Crys took pictures of our Thursday crew.

Wednesday, May 13, 2015

Week of May 4

We had another good week in the Olivia White Hospice Garden. It was raining on Monday, but Carol and Vic Hudenko bravely showed up to help Becky Lewis with winter clean-up and weeding.

On Thursday, Carol Chicci finally finished pruning the roses and started on the grapes. Hope Gibbs starting bringing out the hardscape and the garden looks much livelier with all of our garden decorations in place. Joe Harte pruned shrubs and cleaned up the rain barrels. Ed Skiba brought in some lovely new garden soil and wonderful compost for the vegetable beds. We should get a good crop of veggies this year with all of those goodies for the soil. Judi Manoogian continued beautifying the rock garden area and Brenda Mitchell worked on ground cover. They are both trying to define plant space to give a more planned appearance to the garden. Many of our plants, while desirable, have taken over more than their allotted area. Crys Wells ordered the new standing vegetable bed and I starting working on the drip system.

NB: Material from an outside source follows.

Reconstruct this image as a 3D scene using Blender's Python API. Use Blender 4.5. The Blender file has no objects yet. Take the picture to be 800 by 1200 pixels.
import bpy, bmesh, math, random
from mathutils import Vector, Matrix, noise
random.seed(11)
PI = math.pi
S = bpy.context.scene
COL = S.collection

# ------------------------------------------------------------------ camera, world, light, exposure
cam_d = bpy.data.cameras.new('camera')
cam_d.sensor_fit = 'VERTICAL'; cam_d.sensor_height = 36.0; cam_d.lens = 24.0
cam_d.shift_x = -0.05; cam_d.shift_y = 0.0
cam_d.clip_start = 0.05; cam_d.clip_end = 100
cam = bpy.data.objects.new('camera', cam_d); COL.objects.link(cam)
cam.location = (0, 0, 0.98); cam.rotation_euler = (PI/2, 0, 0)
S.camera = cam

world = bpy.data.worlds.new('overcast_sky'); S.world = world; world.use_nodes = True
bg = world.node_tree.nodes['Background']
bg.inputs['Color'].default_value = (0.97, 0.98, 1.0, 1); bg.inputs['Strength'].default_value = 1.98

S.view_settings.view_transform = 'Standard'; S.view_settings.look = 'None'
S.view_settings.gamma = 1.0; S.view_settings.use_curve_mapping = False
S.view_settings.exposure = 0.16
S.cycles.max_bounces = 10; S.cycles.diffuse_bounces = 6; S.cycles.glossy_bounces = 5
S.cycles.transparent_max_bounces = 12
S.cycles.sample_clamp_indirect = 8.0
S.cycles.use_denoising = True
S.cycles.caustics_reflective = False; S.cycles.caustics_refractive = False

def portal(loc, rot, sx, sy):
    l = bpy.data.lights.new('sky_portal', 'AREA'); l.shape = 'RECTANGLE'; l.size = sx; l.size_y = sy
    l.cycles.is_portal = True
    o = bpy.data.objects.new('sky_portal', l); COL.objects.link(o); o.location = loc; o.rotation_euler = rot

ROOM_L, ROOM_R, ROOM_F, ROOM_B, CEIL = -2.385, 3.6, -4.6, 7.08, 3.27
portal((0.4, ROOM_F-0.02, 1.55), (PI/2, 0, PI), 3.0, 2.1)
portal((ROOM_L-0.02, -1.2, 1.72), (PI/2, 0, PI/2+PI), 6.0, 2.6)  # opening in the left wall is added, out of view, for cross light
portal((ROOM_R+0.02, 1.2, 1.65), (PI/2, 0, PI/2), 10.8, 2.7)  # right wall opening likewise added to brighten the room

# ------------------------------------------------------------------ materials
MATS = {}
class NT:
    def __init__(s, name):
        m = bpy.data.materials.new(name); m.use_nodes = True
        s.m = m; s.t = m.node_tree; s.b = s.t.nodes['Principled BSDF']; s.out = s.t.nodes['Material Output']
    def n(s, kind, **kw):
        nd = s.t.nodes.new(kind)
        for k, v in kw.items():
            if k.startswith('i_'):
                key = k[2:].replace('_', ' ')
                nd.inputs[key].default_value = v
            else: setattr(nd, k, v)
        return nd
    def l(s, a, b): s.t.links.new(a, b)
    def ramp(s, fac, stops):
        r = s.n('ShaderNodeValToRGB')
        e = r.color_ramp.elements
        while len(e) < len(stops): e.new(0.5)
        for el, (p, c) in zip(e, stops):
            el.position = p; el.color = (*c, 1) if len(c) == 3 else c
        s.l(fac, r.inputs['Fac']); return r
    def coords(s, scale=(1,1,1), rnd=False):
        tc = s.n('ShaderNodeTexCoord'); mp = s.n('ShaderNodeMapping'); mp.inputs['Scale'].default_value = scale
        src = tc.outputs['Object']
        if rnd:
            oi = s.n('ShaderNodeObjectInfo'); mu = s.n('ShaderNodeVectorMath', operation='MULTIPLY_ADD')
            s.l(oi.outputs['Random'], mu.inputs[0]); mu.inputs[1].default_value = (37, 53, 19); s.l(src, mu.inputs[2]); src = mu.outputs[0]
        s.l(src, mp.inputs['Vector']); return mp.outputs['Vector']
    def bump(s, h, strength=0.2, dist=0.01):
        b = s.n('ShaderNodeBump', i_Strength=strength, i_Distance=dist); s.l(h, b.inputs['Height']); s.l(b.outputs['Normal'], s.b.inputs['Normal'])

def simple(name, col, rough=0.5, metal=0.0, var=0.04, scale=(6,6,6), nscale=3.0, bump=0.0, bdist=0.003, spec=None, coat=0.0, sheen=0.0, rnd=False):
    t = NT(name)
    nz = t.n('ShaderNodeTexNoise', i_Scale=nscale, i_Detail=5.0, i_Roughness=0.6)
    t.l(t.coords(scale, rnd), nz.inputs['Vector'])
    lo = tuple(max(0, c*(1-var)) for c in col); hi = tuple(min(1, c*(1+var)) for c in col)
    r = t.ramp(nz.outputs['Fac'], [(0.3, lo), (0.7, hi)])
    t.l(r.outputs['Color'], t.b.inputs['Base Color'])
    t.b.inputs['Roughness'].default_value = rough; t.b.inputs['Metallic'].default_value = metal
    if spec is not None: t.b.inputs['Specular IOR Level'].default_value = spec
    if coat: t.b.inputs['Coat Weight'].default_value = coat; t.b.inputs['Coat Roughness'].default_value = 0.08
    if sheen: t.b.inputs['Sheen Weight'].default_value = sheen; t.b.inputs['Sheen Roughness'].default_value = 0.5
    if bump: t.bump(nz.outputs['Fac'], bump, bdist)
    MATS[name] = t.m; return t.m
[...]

Here are some blooms from the garden. The choke cherry is usually beautiful in the spring, but this year it seems especially showy. Two weeks ago, we thought we'd lost all of our lilac blooms because most of the buds seemed to have been killed in a frost, but this week they are back. Crys and I tried to identify the orange flower. An internet search suggests that it is helianthemum, also known as sunrose. it is supposed to be a summer bloomer, but it certainly looks good now!